Theresa May will present her deal with the EU to Parliament for a third time next Tuesday. If she wins support she will ask Europe to push the Brexit date back no later than June 30. But if it is defeated for a third time she has said this delay would have to be far longer - and would involve the UK taking part in European Parliament elections in May.

The only way now that the UK will still leave as previously planned on March 29 is if the EU refuses to the request to extending Article 50.

Of Gwent's MPs, Monmouth's David Davies - a vocal Brexiteer - was the only one to confirm he would be voting against the extension. Speaking before the vote he said: "We must be out of the EU by the end of March with or without a deal."

Confirming he would vote for the extension, Islwyn MP Chris Evans said he saw "no other possible way forward", and added: "I only hope that the government will not squander the extra time they are given like they have squandered the past two years."

Writing on Twitter after the vote first minister Mark Drakeford said: "While I welcome the commitment to extend Article 50, this must be done now.

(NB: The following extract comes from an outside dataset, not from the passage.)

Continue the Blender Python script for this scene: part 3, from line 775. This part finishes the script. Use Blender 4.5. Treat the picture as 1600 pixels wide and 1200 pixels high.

"The later we leave this, the greater the chance of us stumbling out of the EU without a deal in two weeks’ time."

He added: "The PM’s deal has already been comprehensively rejected twice and by a historic majority. There is nothing more she can squeeze from this.

"She must now accept defeat and change course to reach a consensus that benefits the whole of the UK."

Brexiteers reacted furiously to the vote.